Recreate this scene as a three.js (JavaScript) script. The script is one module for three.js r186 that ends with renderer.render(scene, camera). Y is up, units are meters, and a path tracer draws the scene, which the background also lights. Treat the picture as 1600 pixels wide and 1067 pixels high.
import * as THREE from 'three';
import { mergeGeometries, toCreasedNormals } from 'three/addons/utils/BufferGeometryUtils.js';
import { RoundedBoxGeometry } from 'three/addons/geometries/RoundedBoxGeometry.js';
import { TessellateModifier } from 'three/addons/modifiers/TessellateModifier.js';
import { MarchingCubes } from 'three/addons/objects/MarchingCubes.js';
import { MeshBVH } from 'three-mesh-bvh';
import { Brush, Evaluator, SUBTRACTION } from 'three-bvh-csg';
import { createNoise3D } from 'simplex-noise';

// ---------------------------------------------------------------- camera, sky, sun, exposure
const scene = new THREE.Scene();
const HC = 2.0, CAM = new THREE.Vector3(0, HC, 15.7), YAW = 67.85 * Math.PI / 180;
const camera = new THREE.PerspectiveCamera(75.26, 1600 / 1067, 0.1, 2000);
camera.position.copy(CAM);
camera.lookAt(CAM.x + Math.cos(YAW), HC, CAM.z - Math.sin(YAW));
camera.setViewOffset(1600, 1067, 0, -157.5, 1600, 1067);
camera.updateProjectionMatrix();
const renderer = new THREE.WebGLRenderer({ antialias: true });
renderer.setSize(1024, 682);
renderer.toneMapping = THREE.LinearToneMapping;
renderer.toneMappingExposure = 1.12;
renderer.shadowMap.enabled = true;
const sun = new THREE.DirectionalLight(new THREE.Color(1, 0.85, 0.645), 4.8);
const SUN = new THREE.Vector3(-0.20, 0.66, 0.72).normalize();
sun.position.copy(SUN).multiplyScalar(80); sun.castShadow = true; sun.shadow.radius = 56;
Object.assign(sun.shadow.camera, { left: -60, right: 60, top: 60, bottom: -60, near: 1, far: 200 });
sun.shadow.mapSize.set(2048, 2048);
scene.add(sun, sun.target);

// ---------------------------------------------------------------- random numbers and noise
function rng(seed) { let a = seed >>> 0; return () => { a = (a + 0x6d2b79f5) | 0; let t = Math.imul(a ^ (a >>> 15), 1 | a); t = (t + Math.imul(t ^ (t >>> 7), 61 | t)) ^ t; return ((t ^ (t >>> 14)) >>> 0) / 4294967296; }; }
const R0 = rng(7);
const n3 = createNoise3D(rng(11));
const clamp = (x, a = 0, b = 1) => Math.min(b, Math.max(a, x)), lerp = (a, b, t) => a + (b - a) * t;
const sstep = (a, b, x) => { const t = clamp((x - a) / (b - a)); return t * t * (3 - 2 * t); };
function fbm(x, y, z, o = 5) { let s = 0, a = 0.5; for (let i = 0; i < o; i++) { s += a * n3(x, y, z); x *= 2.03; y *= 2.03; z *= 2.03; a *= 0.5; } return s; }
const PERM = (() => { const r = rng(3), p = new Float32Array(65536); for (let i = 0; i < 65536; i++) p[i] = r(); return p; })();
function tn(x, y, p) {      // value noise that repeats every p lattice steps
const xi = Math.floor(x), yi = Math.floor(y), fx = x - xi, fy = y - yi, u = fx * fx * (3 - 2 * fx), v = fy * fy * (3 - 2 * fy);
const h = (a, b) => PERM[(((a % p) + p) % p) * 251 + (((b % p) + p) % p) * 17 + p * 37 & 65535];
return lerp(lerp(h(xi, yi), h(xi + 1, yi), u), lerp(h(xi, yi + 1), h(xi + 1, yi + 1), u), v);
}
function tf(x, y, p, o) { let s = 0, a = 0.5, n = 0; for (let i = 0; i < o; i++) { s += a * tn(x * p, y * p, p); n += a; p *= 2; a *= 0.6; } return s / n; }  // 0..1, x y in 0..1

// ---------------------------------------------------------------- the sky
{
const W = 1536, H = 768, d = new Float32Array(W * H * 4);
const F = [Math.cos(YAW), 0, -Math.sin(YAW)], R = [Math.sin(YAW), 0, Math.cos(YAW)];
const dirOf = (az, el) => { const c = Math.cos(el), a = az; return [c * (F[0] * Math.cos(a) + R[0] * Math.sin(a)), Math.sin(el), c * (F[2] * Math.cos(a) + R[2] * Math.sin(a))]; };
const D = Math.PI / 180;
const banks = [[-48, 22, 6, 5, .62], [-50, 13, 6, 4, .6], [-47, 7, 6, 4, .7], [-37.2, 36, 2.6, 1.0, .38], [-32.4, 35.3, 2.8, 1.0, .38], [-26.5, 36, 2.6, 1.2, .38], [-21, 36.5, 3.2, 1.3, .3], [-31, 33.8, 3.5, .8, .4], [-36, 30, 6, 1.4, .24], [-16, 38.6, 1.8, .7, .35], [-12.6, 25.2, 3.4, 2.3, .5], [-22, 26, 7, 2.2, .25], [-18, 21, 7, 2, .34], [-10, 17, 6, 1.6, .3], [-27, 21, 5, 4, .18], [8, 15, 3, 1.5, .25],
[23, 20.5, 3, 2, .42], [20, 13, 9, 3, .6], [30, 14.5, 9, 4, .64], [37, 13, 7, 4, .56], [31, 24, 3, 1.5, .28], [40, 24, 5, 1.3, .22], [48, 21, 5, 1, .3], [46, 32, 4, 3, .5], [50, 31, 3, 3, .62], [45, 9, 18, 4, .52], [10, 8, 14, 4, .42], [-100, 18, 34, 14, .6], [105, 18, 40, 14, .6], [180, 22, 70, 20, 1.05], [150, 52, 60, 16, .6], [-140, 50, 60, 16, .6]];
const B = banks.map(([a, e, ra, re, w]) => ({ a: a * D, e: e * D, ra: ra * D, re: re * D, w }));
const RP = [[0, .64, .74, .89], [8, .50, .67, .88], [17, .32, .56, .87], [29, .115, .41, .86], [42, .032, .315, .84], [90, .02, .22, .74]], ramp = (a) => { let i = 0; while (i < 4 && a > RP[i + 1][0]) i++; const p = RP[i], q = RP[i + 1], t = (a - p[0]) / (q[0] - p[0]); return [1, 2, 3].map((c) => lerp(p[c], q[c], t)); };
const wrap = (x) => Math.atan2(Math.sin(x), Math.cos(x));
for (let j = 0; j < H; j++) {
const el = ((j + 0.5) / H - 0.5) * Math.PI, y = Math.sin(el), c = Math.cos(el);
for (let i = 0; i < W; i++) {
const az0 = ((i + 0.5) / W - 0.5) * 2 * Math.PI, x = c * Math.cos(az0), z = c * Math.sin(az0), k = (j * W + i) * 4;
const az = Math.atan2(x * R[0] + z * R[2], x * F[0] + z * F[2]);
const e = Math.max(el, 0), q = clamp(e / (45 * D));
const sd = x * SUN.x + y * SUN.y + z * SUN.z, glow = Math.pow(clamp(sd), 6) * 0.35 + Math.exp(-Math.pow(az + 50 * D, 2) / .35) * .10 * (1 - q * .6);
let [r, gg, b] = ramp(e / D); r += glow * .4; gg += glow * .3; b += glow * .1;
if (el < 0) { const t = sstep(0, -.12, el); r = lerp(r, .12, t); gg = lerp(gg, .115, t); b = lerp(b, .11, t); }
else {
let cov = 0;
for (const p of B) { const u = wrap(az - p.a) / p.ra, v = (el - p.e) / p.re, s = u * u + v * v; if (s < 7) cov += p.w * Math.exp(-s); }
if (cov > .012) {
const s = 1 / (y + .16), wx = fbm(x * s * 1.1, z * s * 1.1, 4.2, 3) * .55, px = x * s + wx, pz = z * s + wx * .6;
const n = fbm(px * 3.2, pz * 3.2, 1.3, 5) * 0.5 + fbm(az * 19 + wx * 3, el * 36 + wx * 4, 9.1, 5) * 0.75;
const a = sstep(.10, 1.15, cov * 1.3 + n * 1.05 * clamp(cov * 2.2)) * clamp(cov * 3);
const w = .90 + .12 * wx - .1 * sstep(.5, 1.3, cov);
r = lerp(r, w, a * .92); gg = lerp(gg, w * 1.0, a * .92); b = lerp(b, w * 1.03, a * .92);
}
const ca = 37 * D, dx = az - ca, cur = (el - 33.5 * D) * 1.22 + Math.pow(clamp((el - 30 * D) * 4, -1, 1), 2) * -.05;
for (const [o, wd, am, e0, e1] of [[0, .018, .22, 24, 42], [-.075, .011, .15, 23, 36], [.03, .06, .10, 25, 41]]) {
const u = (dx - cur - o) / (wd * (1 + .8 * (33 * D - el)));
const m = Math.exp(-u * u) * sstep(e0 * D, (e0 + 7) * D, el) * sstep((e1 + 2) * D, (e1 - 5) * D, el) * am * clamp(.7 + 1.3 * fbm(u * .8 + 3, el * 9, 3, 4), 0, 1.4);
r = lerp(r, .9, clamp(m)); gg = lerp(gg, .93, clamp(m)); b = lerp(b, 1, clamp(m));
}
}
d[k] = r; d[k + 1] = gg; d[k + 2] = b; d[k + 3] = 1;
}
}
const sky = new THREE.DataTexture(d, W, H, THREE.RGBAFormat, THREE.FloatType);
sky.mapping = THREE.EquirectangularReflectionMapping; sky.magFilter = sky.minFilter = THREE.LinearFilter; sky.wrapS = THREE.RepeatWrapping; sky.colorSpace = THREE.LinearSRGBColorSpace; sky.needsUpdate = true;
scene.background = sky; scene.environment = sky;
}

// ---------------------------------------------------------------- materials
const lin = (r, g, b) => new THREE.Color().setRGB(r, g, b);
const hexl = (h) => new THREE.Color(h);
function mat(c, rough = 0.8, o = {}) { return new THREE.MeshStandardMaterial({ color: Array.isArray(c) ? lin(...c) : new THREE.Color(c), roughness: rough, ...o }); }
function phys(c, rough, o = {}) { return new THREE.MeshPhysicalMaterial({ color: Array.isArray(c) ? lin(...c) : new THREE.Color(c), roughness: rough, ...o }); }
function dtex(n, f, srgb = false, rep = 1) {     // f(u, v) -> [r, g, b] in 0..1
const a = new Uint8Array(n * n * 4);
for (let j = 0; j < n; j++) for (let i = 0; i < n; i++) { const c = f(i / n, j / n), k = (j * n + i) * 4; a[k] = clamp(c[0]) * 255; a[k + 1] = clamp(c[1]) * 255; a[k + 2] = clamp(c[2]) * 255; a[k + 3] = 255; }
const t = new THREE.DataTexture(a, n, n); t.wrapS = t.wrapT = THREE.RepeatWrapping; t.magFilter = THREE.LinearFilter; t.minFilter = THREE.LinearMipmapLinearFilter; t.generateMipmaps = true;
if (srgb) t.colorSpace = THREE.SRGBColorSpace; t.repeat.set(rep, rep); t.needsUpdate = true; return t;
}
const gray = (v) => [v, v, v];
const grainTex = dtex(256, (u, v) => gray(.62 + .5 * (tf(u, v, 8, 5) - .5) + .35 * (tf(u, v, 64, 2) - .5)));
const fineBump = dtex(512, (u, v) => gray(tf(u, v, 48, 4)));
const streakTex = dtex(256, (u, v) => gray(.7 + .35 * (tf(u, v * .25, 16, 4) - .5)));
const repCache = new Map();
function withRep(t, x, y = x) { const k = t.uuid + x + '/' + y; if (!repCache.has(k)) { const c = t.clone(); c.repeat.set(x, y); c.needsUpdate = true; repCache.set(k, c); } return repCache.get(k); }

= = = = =

▶ Task objective
Give every line of the material that includes the string "renderer".

▶ Written response
Recreate this scene as a three.js (JavaScript) script. The script is one module for three.js r186 that ends with renderer.render(scene, camera). Y is up, units are meters, and a path tracer draws the scene, which the background also lights. Treat the picture as 1600 pixels wide and 1067 pixels high.
const renderer = new THREE.WebGLRenderer({ antialias: true });
renderer.setSize(1024, 682);
renderer.toneMapping = THREE.LinearToneMapping;
renderer.toneMappingExposure = 1.12;
renderer.shadowMap.enabled = true;